Malam itu di Sapanjang diadakan di sebuah rumah warga, Dzikir Senin. Dzikir yang sangat fenomenal dan telah dilakukan sampai keturunan ke 7 Tuanta Salamaka. Dzikir ini sangat fenomenal karena masih bersifat magis, ada seorang warga dari kampung lain yang ingin mengadakan dzikir ini di rumahnya. Entah kenapa Wallahu a’lam tak lama kemudian orang tersebut kemudian pergi meninggalkan kita.

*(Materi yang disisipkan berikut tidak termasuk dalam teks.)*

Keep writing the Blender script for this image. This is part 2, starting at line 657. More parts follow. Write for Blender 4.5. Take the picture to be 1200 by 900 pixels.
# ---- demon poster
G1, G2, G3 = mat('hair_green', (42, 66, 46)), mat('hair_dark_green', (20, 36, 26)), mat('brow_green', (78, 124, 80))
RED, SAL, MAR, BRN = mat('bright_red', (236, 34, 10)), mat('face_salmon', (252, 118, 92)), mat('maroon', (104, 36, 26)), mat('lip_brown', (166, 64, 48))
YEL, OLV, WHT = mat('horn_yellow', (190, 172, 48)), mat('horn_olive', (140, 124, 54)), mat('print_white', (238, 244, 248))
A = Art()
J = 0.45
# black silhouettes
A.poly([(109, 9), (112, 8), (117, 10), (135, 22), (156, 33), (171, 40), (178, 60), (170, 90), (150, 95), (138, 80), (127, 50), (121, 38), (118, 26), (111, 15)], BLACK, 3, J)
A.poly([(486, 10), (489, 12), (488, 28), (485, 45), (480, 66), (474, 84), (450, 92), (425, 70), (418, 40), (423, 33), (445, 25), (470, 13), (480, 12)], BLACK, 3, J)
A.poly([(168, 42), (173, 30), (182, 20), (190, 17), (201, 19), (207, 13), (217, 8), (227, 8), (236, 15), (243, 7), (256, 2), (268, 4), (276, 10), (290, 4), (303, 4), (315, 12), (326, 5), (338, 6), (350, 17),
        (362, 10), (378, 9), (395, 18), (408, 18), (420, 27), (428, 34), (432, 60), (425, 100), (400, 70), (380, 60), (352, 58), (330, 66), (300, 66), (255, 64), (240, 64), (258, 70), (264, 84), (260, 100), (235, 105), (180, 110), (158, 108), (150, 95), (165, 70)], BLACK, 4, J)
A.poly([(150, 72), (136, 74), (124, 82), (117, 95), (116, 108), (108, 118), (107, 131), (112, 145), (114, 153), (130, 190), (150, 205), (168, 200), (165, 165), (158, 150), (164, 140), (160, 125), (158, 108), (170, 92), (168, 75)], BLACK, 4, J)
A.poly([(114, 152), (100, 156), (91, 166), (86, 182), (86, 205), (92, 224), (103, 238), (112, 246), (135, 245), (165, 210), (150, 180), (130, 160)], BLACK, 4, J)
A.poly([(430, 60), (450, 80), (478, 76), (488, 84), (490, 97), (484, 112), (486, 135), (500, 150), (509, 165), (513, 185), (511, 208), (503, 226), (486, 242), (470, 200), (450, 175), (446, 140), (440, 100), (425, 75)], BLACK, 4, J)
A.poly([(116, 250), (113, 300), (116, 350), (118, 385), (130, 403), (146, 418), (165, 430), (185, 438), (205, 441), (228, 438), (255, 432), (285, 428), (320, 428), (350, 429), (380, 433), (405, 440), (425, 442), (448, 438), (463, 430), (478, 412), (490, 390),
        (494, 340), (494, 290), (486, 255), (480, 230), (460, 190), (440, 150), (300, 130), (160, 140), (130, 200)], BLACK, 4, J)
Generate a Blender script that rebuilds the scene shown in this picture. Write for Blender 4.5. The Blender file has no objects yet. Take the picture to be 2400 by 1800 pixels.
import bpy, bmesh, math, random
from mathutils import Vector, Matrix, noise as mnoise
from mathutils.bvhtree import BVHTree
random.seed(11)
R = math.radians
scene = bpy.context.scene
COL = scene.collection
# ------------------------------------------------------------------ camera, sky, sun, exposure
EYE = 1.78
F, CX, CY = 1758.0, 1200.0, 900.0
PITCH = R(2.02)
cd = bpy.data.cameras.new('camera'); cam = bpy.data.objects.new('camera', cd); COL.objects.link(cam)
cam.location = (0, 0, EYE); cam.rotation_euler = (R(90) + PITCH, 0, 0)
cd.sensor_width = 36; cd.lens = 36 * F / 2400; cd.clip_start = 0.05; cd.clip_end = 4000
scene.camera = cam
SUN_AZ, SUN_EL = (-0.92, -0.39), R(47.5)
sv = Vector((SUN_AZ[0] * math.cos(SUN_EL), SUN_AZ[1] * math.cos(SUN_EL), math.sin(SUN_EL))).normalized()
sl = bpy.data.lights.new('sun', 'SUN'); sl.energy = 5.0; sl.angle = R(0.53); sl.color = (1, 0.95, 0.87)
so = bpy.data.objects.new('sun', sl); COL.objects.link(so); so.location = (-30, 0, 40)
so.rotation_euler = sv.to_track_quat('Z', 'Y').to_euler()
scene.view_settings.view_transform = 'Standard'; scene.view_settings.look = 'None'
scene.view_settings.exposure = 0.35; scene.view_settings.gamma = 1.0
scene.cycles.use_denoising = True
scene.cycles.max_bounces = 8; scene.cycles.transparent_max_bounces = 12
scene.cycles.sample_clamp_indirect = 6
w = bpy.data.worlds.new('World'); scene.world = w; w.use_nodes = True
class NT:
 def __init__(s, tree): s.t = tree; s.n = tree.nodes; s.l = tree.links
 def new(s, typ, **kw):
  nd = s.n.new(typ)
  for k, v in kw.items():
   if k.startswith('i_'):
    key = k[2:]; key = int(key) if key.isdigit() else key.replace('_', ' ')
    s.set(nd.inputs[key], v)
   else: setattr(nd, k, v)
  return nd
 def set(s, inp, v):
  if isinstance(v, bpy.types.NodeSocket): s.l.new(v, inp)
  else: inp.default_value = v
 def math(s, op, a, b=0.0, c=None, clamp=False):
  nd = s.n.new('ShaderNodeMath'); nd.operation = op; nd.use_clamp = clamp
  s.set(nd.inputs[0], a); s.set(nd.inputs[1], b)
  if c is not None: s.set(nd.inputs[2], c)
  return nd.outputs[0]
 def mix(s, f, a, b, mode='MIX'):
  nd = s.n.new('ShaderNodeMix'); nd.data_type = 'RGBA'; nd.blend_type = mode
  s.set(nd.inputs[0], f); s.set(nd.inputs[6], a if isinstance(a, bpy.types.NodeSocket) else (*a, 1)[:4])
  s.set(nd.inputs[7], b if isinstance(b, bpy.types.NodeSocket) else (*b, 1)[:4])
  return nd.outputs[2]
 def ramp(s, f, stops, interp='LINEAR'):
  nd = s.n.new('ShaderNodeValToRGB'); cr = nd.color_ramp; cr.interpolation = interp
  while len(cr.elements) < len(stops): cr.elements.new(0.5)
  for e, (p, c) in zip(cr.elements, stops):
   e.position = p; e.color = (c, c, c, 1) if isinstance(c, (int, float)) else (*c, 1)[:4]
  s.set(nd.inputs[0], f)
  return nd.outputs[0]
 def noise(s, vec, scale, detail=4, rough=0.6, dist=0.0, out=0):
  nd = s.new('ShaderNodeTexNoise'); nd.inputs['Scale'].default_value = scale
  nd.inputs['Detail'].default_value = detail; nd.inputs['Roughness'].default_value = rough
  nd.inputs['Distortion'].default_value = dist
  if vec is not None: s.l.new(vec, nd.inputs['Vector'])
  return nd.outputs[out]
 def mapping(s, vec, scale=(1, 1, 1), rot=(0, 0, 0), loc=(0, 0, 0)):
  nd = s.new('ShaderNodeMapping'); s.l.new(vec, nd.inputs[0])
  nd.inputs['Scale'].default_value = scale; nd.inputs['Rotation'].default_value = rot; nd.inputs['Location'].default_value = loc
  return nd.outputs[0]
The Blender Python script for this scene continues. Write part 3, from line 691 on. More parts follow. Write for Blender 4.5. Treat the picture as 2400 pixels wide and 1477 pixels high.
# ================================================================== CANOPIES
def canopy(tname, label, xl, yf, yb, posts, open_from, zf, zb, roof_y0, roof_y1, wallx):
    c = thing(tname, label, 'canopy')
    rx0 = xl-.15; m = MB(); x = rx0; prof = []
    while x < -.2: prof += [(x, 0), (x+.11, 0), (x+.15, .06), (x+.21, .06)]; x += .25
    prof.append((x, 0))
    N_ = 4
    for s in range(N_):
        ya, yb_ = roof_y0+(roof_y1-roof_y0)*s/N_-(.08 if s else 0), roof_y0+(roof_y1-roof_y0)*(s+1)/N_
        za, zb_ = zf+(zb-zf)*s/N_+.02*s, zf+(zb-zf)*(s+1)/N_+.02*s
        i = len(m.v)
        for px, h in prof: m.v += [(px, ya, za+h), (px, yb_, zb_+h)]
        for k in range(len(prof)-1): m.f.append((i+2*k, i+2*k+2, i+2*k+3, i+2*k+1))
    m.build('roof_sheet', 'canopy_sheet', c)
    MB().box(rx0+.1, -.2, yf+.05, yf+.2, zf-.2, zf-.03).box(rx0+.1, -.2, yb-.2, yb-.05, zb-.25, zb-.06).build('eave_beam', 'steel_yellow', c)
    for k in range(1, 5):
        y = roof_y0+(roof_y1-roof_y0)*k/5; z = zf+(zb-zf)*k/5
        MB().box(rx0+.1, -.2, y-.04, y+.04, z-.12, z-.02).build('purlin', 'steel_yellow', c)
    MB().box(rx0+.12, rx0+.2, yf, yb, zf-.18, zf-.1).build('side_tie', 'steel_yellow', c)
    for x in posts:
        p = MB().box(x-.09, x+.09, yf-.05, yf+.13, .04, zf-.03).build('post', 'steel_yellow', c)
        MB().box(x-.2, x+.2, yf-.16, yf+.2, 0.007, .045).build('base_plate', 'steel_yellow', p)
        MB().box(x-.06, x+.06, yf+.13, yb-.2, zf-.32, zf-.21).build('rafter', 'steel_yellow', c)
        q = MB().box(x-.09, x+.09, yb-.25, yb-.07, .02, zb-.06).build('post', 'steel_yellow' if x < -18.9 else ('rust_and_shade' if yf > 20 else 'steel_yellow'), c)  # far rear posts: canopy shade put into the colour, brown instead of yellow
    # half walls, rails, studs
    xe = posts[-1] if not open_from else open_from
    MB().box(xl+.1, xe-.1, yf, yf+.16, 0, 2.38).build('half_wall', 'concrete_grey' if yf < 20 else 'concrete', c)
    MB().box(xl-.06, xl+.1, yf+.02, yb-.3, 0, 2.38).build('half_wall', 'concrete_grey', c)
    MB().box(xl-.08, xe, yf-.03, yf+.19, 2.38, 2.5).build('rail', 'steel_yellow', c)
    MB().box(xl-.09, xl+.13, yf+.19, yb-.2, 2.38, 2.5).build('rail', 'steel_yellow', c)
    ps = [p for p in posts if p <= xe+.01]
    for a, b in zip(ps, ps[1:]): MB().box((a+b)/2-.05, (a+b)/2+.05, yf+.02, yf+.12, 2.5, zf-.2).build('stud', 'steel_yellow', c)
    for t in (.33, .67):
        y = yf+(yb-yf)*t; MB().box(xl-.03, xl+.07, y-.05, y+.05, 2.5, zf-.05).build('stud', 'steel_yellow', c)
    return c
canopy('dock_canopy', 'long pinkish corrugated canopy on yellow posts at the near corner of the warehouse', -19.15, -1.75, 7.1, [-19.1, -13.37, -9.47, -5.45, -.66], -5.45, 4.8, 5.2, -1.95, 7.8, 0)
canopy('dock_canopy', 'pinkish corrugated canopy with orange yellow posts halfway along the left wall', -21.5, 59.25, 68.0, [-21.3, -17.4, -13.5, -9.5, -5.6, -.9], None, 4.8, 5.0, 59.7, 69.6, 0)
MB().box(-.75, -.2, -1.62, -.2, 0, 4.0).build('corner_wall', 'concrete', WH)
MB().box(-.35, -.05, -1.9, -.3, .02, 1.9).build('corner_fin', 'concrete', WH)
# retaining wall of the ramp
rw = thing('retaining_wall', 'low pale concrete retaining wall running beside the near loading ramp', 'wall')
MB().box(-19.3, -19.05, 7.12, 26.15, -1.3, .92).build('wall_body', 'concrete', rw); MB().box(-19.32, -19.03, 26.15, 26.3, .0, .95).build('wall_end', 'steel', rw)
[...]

Keesokan harinya, suasana menghangat, matahari terpancar di Sapanjang Galesong. Kusempatkan jalan menuju ujung kampung, dimana sudah tidak ada rumah. Kutemukan lokasi membuat perahu. Inilah gale, asal kata dari kata Galesong. Gale adalah perahu. Perahu dalam hal ini adalah perahu tradisional yang biasa dipergunakan sehari-hari mencari ikan. Bentuknya kecil dan panjang. Lumayan rasanya bisa menyaksikan semua kegiatan masyarakat di Sapanjang, sebuah kearifan lokal yang perlu direkam. Dengan Galesong..saya rasa serupa tapi tak sama. Istana Bala Lompoa Galesong memang di Galesong, namun keturunan Tuanta Salamaka berada di Sapanjang.
Malam itu kulalui jalan dari bandara Internasional Juanda Soekarno Hatta menuju kota Malang kelahiranku. Di dalam travel lama kumerenung. Masih saja pikiranku berada di Makassar. Kurenungkan semua yang telah kulalui disana hingga sesampainya ku di depan rumah.
Senyum simpul mengelilingi sambil tertidur dengan berpeluk sarung Bone yang kubeli di Somba Opu.